(Aim)
Pick out the lines containing "part".

Records with scene code:
[start]

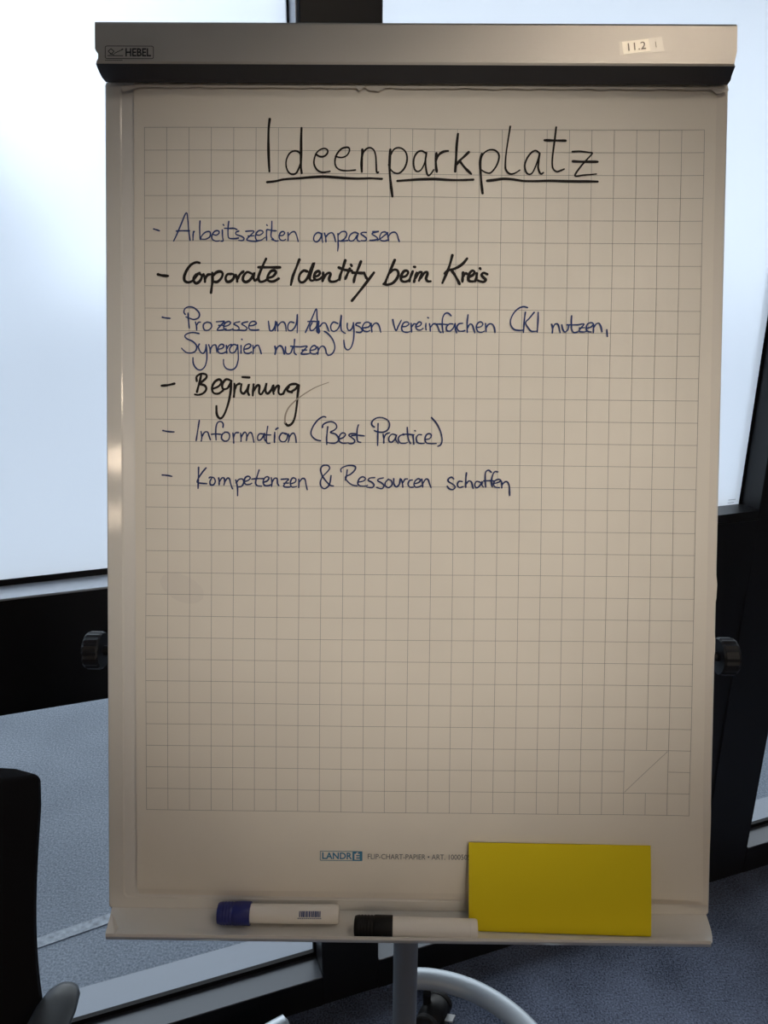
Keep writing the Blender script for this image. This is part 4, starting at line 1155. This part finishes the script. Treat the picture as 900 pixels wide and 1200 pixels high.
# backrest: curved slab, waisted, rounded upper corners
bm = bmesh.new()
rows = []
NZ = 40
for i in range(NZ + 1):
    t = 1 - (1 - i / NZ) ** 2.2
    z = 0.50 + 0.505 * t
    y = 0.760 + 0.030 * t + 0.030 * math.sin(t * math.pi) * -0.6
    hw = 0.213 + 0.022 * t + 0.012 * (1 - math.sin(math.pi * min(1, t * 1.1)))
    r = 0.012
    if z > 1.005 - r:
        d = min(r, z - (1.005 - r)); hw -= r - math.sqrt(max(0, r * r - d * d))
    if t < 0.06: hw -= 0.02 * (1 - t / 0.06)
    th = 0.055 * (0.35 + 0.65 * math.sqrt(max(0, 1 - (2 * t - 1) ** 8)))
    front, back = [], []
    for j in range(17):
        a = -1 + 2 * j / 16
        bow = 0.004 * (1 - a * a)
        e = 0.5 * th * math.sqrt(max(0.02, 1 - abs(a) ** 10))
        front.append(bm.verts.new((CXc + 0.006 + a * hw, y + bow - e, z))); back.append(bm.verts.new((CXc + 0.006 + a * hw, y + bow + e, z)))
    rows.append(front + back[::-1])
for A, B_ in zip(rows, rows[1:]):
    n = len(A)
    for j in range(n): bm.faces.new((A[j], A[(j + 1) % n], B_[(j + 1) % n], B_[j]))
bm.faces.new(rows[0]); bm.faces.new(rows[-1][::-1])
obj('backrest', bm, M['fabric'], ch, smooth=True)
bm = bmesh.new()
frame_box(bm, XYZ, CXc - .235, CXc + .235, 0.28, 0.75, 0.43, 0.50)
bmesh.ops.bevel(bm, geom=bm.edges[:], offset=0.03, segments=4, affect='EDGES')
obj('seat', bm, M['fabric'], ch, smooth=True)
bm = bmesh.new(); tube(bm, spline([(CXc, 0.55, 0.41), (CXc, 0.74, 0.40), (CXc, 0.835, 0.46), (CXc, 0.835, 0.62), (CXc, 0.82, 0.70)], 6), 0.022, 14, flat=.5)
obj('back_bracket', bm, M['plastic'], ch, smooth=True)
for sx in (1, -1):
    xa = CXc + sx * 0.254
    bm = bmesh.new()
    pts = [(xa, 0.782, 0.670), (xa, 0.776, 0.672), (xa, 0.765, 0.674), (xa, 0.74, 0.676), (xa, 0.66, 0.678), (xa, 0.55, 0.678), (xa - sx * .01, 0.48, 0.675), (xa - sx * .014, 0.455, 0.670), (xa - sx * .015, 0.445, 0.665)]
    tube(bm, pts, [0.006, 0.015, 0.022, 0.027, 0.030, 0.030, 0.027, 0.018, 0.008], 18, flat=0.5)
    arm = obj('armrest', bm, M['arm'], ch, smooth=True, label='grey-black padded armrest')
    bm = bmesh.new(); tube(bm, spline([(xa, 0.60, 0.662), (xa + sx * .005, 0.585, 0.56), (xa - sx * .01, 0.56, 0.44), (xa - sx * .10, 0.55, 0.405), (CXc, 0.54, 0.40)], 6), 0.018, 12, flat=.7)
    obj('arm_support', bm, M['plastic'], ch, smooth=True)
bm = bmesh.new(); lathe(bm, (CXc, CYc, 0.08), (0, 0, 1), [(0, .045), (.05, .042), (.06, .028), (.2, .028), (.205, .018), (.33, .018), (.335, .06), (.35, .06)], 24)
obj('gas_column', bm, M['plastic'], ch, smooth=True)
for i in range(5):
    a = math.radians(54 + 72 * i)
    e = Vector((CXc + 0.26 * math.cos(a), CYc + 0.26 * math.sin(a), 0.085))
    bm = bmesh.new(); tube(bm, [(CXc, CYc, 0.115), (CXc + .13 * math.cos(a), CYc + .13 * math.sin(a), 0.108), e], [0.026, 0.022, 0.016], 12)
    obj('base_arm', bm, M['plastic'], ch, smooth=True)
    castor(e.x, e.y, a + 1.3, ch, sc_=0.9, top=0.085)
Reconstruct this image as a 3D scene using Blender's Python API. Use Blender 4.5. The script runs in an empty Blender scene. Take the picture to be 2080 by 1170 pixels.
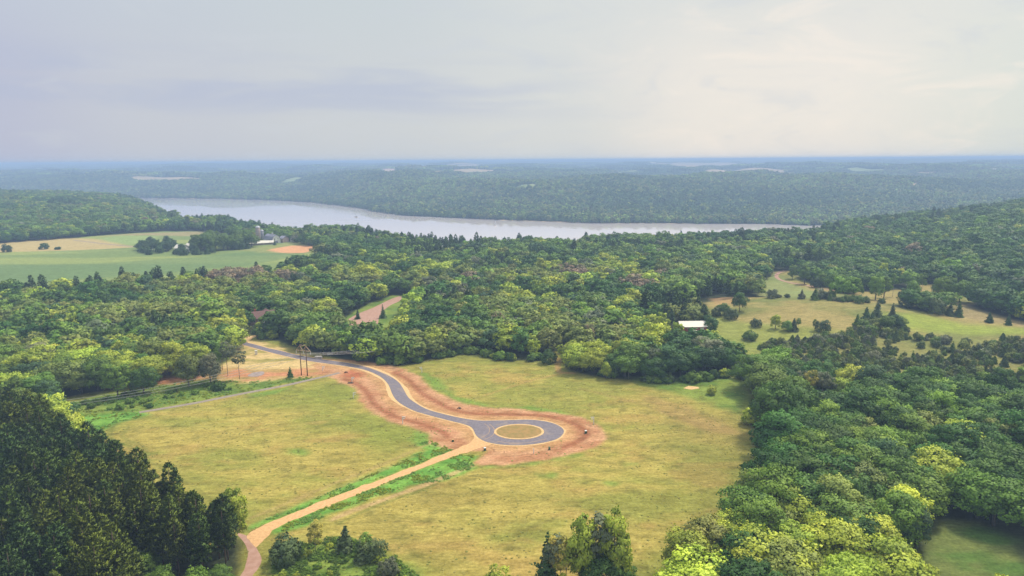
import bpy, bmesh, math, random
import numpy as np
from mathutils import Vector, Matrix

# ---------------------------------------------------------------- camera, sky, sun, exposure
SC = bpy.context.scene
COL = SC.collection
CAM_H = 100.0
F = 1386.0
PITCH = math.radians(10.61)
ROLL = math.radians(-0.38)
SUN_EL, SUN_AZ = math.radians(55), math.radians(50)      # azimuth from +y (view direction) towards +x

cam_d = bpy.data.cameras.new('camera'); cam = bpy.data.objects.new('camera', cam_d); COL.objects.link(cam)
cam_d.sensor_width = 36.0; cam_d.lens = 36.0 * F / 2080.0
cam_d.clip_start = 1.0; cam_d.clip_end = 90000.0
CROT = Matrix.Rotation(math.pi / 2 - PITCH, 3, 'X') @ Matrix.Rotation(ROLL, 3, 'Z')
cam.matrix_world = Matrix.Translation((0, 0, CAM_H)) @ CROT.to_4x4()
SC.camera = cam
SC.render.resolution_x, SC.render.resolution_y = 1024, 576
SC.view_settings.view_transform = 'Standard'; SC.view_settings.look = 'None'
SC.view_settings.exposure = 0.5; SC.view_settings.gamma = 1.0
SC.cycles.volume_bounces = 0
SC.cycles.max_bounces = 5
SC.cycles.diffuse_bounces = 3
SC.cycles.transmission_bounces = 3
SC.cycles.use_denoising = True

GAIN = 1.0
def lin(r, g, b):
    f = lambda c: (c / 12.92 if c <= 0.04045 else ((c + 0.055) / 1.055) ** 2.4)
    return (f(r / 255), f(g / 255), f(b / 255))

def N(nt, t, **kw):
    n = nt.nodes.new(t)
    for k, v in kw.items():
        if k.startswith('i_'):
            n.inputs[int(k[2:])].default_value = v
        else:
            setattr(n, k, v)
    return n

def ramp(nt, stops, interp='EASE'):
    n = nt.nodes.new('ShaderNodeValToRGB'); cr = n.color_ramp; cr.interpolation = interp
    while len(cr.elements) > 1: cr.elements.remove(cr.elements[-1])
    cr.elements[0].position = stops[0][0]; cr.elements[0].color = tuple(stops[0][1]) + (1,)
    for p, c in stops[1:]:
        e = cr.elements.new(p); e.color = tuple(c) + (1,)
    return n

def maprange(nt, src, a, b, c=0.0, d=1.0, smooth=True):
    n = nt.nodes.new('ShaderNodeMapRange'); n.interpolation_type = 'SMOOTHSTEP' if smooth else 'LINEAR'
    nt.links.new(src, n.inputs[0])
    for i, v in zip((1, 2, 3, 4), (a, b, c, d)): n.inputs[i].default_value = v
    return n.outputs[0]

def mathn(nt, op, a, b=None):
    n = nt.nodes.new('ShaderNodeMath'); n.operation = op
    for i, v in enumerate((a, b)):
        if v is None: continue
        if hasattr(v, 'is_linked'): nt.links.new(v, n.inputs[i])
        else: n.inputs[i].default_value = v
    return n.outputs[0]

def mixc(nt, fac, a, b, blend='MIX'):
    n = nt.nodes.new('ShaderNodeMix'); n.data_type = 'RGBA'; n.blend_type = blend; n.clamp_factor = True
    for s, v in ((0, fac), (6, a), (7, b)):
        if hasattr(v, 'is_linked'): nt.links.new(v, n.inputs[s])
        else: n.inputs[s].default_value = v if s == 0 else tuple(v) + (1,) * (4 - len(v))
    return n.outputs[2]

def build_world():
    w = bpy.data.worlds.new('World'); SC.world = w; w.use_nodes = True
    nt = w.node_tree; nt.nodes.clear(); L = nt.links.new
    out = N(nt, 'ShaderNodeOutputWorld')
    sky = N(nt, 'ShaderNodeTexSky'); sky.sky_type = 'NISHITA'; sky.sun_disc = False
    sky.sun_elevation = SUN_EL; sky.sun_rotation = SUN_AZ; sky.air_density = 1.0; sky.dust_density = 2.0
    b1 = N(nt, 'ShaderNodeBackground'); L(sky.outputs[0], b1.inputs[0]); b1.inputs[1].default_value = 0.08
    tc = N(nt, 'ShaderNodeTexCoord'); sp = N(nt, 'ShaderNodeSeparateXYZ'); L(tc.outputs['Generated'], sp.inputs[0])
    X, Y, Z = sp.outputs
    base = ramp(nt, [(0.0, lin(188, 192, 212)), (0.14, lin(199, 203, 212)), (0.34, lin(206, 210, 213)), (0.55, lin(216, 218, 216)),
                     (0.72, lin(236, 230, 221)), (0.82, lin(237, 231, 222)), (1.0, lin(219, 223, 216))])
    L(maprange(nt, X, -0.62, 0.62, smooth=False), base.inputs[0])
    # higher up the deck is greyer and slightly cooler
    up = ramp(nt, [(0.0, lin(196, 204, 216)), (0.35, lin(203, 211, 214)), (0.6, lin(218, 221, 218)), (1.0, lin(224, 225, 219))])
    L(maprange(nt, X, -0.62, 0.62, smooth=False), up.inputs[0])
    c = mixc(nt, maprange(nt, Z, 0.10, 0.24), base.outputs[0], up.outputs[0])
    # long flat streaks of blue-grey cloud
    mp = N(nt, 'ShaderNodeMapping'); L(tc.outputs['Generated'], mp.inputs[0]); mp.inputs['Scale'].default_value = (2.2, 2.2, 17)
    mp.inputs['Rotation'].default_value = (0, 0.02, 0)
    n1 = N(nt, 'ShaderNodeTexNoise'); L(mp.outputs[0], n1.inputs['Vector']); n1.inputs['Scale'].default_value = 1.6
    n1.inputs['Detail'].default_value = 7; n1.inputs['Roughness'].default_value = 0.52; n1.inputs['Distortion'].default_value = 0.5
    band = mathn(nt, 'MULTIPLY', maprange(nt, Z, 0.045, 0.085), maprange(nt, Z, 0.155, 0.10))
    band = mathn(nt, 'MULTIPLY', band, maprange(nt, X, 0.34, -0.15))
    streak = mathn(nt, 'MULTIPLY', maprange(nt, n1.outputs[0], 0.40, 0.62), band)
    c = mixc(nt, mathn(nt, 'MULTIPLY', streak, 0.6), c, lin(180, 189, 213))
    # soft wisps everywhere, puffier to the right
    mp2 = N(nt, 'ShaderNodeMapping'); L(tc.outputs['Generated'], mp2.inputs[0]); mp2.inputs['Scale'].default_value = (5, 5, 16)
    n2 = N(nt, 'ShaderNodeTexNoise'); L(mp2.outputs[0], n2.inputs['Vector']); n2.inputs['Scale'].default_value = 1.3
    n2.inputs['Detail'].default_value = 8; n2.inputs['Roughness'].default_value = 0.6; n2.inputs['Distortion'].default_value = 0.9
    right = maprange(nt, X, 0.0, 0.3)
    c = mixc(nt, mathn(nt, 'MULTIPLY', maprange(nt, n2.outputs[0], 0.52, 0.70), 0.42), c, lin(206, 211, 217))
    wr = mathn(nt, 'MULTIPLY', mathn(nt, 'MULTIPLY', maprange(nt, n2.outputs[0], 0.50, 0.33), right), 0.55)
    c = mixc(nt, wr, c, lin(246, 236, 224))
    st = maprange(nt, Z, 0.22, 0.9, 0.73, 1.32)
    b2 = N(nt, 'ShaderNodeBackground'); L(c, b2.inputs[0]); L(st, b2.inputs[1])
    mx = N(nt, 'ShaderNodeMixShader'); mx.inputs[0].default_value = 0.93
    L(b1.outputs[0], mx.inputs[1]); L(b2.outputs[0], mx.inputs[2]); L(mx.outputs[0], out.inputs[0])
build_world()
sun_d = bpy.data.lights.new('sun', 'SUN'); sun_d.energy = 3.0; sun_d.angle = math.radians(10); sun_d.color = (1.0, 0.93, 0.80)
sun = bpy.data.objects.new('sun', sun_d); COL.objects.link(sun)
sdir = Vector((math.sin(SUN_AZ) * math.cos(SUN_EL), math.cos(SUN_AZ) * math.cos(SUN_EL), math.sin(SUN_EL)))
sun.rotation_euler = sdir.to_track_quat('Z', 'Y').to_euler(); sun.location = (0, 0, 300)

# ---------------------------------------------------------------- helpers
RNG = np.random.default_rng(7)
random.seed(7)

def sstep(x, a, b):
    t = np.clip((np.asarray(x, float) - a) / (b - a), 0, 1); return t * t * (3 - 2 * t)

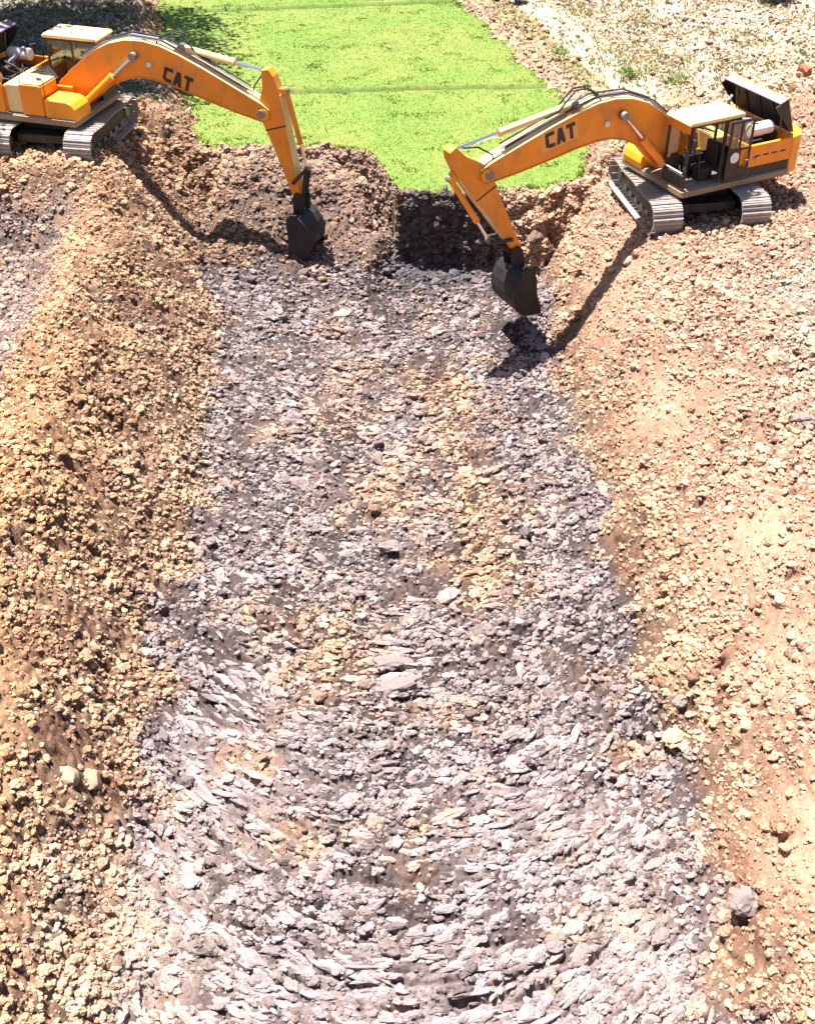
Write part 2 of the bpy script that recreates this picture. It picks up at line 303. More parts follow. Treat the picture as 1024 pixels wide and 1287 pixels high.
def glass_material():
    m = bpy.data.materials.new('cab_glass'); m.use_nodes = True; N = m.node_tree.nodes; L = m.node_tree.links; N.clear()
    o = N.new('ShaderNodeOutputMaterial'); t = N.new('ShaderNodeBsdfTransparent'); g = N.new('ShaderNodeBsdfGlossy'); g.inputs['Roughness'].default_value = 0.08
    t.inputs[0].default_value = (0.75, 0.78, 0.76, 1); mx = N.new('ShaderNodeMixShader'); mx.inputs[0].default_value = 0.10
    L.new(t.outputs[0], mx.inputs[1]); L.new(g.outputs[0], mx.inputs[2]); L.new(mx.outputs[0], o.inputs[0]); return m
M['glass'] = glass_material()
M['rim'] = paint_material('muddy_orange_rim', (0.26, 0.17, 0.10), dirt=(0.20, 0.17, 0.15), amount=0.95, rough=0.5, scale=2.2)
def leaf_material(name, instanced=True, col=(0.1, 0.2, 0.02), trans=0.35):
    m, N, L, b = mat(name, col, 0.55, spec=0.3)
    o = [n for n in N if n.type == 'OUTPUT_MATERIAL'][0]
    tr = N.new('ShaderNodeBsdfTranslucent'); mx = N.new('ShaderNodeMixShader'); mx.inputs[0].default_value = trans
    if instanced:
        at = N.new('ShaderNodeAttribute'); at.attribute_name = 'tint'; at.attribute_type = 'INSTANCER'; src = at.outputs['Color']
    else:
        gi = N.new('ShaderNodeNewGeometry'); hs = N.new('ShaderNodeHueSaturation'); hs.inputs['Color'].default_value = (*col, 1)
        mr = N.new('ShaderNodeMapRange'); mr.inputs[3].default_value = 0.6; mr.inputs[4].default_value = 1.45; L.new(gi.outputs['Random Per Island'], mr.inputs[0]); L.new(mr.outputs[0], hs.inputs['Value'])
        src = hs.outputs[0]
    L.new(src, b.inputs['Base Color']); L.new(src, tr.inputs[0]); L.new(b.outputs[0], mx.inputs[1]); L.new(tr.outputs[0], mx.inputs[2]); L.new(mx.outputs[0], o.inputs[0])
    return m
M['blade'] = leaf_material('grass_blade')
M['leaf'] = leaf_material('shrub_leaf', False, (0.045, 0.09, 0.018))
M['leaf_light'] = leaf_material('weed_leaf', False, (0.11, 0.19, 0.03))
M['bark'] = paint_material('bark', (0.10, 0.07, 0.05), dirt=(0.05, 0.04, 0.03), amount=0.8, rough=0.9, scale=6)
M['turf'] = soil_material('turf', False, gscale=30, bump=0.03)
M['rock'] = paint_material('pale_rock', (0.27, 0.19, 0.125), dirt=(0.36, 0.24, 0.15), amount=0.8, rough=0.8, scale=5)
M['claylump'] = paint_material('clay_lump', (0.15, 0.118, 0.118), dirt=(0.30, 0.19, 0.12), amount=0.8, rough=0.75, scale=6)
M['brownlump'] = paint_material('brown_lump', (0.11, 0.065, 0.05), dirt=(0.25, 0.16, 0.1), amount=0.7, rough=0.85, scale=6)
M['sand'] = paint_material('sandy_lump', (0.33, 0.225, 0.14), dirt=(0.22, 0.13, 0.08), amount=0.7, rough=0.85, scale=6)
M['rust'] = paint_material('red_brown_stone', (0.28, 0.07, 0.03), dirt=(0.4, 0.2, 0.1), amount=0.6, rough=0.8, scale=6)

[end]

(Answer to this exercise)
Keep writing the Blender script for this image. This is part 4, starting at line 1155. This part finishes the script. Treat the picture as 900 pixels wide and 1200 pixels high.
Write part 2 of the bpy script that recreates this picture. It picks up at line 303. More parts follow. Treat the picture as 1024 pixels wide and 1287 pixels high.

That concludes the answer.